→ SHORT TASK: Search the material for the string "pixels" and copy each line where it occurs.

[Lines of data]

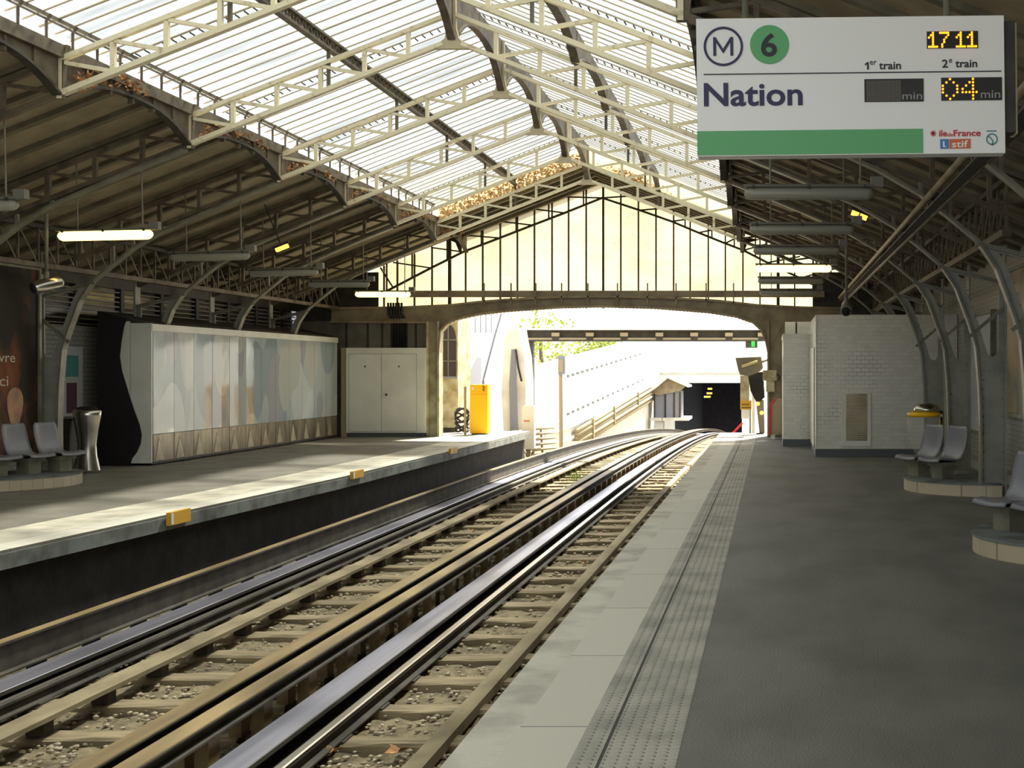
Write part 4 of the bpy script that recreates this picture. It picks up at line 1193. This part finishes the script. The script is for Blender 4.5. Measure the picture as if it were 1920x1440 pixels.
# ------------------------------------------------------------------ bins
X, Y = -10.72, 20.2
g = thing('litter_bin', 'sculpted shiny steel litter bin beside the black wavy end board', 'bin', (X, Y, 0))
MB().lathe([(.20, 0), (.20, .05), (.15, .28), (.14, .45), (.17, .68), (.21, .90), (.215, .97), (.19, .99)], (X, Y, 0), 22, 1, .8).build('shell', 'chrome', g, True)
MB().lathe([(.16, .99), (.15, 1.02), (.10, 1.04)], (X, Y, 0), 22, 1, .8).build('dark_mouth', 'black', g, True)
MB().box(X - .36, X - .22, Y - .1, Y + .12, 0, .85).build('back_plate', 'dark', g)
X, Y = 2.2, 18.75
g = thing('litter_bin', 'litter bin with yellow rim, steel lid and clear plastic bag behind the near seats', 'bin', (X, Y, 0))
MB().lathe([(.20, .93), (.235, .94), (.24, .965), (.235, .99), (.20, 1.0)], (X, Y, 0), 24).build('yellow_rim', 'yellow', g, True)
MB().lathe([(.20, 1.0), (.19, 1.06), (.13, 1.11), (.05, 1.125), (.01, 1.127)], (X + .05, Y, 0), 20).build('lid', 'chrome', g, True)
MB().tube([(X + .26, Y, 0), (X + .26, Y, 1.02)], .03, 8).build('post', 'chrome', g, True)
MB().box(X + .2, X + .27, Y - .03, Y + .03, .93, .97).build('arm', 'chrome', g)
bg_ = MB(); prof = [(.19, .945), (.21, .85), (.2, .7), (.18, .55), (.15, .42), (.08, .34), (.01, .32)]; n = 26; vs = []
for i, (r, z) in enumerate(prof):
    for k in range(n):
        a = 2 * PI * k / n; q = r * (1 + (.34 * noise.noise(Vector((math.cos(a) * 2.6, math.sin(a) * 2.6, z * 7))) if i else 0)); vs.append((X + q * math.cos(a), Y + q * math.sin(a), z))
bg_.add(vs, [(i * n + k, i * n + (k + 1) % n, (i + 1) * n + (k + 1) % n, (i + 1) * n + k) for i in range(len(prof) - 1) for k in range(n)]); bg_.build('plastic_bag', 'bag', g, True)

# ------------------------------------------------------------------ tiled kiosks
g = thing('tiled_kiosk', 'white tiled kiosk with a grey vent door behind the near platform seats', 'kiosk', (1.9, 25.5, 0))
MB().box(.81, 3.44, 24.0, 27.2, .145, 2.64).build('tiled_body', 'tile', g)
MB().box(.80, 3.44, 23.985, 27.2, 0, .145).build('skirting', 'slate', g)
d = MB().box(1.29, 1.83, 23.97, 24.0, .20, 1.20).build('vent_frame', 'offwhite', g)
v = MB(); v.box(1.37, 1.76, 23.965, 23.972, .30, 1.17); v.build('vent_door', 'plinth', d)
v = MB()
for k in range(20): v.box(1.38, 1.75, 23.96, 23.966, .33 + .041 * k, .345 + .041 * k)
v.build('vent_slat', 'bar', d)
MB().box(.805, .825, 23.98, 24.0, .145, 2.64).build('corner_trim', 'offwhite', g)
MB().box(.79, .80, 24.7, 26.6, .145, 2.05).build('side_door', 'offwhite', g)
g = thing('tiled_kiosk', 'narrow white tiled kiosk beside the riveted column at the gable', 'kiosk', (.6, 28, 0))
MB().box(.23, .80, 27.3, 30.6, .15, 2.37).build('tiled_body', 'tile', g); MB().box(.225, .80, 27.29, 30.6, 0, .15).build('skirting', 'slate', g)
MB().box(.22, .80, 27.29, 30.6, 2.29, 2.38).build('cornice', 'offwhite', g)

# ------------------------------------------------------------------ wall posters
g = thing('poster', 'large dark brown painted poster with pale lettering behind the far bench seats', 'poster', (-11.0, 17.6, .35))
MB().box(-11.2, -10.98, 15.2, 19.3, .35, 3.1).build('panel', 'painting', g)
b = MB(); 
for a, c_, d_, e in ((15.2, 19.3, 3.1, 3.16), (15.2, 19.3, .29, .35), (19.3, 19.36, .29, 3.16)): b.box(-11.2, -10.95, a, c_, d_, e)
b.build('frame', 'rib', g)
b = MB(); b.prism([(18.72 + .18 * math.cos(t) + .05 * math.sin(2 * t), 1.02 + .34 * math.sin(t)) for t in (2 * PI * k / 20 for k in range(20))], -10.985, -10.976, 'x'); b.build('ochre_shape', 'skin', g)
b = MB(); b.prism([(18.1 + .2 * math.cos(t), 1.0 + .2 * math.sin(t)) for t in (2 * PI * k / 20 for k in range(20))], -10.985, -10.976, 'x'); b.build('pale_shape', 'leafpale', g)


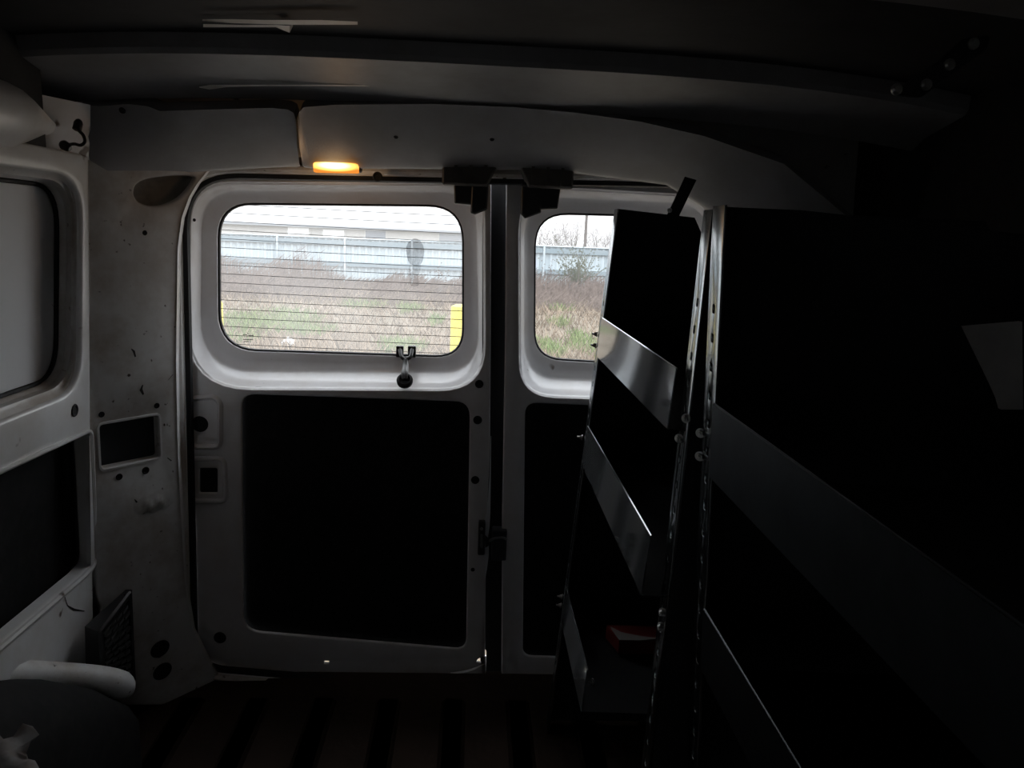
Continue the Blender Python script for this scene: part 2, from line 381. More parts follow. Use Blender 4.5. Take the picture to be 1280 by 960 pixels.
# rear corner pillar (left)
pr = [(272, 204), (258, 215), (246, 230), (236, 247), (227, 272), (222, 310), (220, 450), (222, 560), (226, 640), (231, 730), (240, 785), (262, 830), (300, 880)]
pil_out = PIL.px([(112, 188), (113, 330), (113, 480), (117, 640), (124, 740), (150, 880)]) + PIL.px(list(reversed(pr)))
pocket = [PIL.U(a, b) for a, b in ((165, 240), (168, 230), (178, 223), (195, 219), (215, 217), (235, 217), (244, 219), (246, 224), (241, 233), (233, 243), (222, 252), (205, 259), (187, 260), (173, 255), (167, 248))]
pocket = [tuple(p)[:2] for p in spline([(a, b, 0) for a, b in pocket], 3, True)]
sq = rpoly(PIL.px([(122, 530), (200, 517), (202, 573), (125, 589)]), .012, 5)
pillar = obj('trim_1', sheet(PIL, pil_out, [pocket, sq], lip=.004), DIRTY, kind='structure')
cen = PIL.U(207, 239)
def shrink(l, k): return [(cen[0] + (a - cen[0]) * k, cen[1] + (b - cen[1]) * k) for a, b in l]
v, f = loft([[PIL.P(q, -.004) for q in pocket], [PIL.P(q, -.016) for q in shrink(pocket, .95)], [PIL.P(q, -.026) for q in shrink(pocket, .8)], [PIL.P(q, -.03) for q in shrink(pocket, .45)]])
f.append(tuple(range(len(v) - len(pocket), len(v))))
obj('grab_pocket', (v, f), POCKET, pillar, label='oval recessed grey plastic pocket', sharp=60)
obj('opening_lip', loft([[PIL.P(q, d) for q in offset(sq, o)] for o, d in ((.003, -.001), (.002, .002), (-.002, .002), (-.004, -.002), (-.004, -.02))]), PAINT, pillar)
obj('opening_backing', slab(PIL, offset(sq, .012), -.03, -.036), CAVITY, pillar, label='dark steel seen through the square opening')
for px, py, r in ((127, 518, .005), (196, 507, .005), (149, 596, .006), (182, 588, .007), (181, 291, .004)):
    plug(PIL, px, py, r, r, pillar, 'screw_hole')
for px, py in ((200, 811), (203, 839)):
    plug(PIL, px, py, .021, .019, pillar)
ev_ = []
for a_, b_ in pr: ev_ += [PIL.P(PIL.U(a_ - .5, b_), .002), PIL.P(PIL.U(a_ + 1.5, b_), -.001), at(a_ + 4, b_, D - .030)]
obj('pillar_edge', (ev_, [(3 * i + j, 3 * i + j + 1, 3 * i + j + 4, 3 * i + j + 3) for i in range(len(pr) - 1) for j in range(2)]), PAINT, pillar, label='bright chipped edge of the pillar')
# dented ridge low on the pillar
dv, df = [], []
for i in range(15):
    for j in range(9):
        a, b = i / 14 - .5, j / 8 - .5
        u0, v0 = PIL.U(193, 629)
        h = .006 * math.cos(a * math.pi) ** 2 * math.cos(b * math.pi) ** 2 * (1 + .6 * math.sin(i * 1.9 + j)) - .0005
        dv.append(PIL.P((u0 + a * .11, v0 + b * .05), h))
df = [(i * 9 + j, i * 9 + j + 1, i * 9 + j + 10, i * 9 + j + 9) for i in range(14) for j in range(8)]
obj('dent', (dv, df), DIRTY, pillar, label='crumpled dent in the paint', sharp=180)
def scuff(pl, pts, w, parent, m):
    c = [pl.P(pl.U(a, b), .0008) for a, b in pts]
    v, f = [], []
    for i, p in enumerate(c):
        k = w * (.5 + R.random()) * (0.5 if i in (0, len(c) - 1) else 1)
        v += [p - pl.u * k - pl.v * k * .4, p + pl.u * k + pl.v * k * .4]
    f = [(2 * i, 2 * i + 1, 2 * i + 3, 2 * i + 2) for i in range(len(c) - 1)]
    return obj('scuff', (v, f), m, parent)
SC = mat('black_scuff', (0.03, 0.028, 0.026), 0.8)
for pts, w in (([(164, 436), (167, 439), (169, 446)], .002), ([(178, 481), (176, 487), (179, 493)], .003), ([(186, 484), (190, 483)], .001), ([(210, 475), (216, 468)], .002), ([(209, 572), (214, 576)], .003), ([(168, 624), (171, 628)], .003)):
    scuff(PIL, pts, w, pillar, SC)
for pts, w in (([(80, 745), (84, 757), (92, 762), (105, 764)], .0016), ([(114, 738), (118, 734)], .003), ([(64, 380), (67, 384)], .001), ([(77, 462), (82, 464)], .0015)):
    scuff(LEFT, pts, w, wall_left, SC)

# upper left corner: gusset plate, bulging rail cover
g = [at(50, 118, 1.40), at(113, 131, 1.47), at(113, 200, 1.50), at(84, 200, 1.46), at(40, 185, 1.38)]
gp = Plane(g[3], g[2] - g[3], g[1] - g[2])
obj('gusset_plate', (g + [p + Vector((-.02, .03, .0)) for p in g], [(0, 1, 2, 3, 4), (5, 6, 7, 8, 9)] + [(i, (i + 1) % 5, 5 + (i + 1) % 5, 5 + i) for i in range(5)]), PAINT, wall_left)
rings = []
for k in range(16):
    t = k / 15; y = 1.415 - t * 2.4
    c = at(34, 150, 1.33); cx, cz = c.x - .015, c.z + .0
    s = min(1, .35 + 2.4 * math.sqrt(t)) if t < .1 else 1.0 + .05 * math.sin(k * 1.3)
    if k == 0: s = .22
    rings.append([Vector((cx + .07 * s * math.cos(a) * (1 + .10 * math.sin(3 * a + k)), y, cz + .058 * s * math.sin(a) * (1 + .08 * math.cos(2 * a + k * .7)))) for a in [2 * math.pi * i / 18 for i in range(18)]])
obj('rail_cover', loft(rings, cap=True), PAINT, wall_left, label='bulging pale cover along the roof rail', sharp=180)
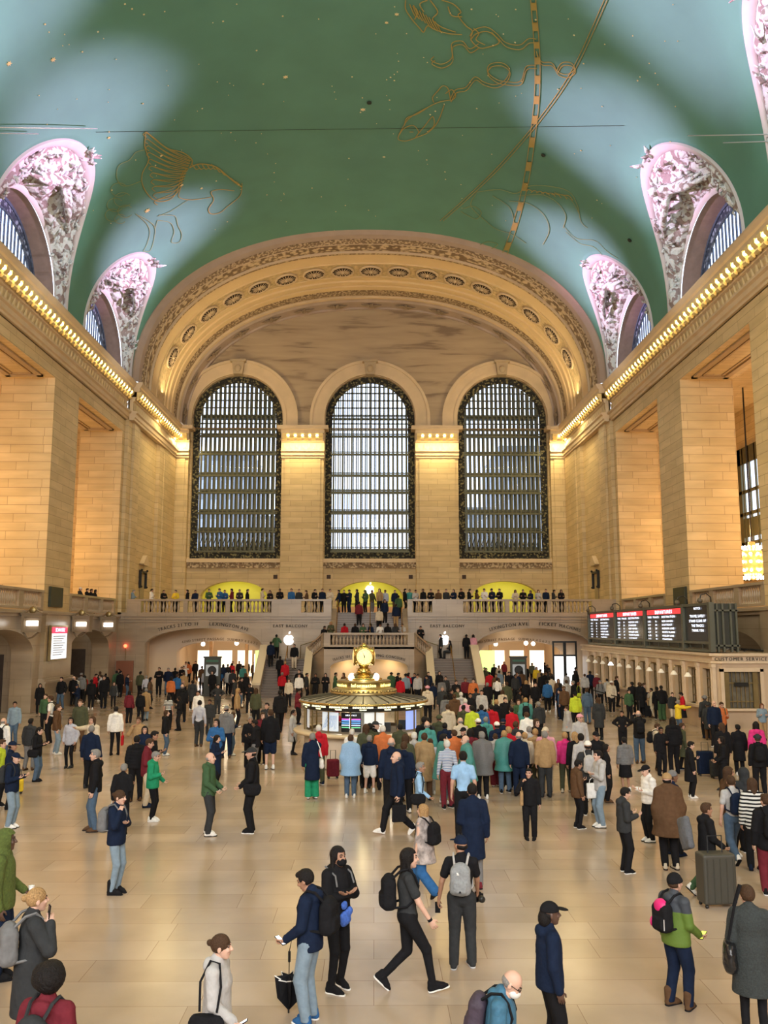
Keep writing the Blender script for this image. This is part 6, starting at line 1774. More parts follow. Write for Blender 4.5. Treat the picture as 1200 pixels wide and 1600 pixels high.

→ EXPECTED ANSWER:
Write part 4 of the bpy script that recreates this picture. It picks up at line 1193. This part finishes the script. The script is for Blender 4.5. Measure the picture as if it were 1920x1440 pixels.
Continue the Blender Python script for this scene: part 2, from line 381. More parts follow. Use Blender 4.5. Take the picture to be 1280 by 960 pixels.
Keep writing the Blender script for this image. This is part 6, starting at line 1774. More parts follow. Write for Blender 4.5. Treat the picture as 1200 pixels wide and 1600 pixels high.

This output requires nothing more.